Stop with the turn-turn-turning.

“I’ve seen people cook at home and when they cook meat they’re constantly turning it. And when you cook it and then turn it, just that one rotation will help balance out the juices. But if you keep flipping it, you’re going to lose a lot of the juices and it disrupts the cooking procedure.”

Sear fish on just one side.

For fish like halibut or grouper, sear one side and then cook it low and slow on that same side (about 5-8 minutes for a 1-inch thickness). “At the very end, flip it and let it just kiss the pan, finish out cooking the other side for maybe 30 seconds,” Valentino suggests.

“A lot of people will sear a piece of fish and cook it on one side, and then sear it and cook it again on the other side. But if you sear both sides, it’ll cook it too much.”   

Cut down on crying in the kitchen.

“If onions make you cry, you can put them in the freezer for about 30 minutes, and it balances out the chemicals and the reaction that makes you cry.”

Handle your burgers with care.

“You have to patty them really well because if there are cracks, a lot of the juices come out,” he says. “If you mold a burger with your hands and let the warmth from your hands melt the fat, it creates a seal. And then if you put it in a pan and cook it and just flip it once, it’ll cook through and hold all those juices and flavor in.” And don’t press the juices out of the meat!

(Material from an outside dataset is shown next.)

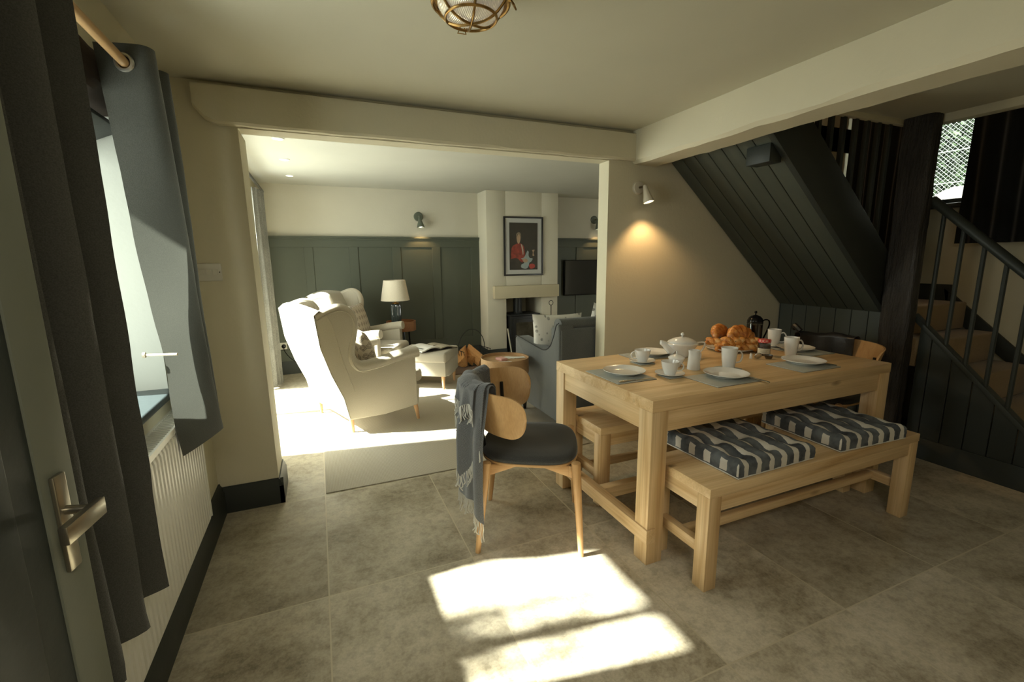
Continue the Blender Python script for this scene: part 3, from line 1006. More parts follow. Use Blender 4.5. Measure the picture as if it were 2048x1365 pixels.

Account for the carryover cooking.

Food doesn’t just stay warm once it’s removed from the heat, it actually continues cooking for a bit. There’s 10 to 15 degrees of carryover,” Valentino says, which many people don’t account for when deciding if something’s “done.”

“I’ve seen family members and friends try to make prime rib, and they’ll take it out and say ‘it’s medium rare,’ and then suddenly it’s well done.”